Farmers and residents in Kenya's Rift Valley have been forced to flee their homes after a dramatic and sustained rise in lake levels submerged entire settlements, hotels, and agricultural land. Scientists link the phenomenon to increased rainfall patterns driven by climate change, with tens of thousands of people displaced across the region.
A Farm and Home Lost to the Lake
When Dickson Ngome leased his 1.5-acre farm near Lake Naivasha in 2008, it sat a safe 2 kilometres from the shoreline. The lake was receding at the time, sparking fears it might vanish. However, the trend reversed in 2011, and the water has been creeping closer ever since.
After months of relentless rain beginning in September 2025, disaster struck in late October. Ngome and his wife, Rose Wafula, along with their four children, awoke one morning to find their home and livelihood under about a foot of water. "The water came from nowhere," Wafula told The Associated Press. The family is now among roughly 5,000 people displaced by Lake Naivasha's rise this year, camping in an abandoned school.
A Regional Crisis with Global Causes
The flooding is not confined to Lake Naivasha. Lakes Baringo, Nakuru, and Turkana, all within the Rift Valley, have seen water levels climb steadily for 15 years. Simon Onywere, a professor of environmental planning at Kenyatta University in Nairobi, states the lakes have risen "almost beyond the highest level they have ever reached."
A 2024 study in the Journal of Hydrology found lake areas in East Africa expanded by a staggering 71,822 square kilometres between 2011 and 2023. The human cost is immense: a 2021 study for the Kenyan government and UN found over 75,000 households displaced across the Rift Valley by that point. In Lake Baringo, waters rose nearly 14 metres, permanently submerging buildings like the Block Hotels.
Economic and Environmental Fallout
The rising waters are battering Kenya's vital horticulture sector. Lake Naivasha has engulfed three-quarters of some flower farms, Onywere said. This is a significant blow as horticulture generated over $1 billion in 2024 and supplies 40% of the EU's roses.
Kenyan meteorologist Richard Muita, who co-authored a key 2021 study, links the rising levels directly to rainfall and temperature changes. Sedimentation from farming is also a major contributing factor. "When the rains are plentiful, it aligns with the increase in the levels of the Rift Valley lake waters," Muita explained.

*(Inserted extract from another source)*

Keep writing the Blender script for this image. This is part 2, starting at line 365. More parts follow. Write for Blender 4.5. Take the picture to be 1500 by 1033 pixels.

The crisis is compounded by historical planning failures. The community of Kihoto, where the Ngome family lived, is on riparian land officially owned by the government and not for lease. Silas Wanjala of the Lake Naivasha Riparian Association called the settlement a "mess established by the government" decades ago when temporary leases were improperly granted.
Local authorities like Nakuru County's disaster chief Joyce Ncece are managing the immediate emergency, providing relocation trucks and rental assistance. However, scientists urge long-term solutions, including better predictive infrastructure and nature-based approaches like conservation agriculture to reduce sedimentation.
For Dickson Ngome, Rose Wafula, and their children, the future remains bleak. As Lake Naivasha continues its relentless rise, they have no idea if their farm will ever emerge from the water again.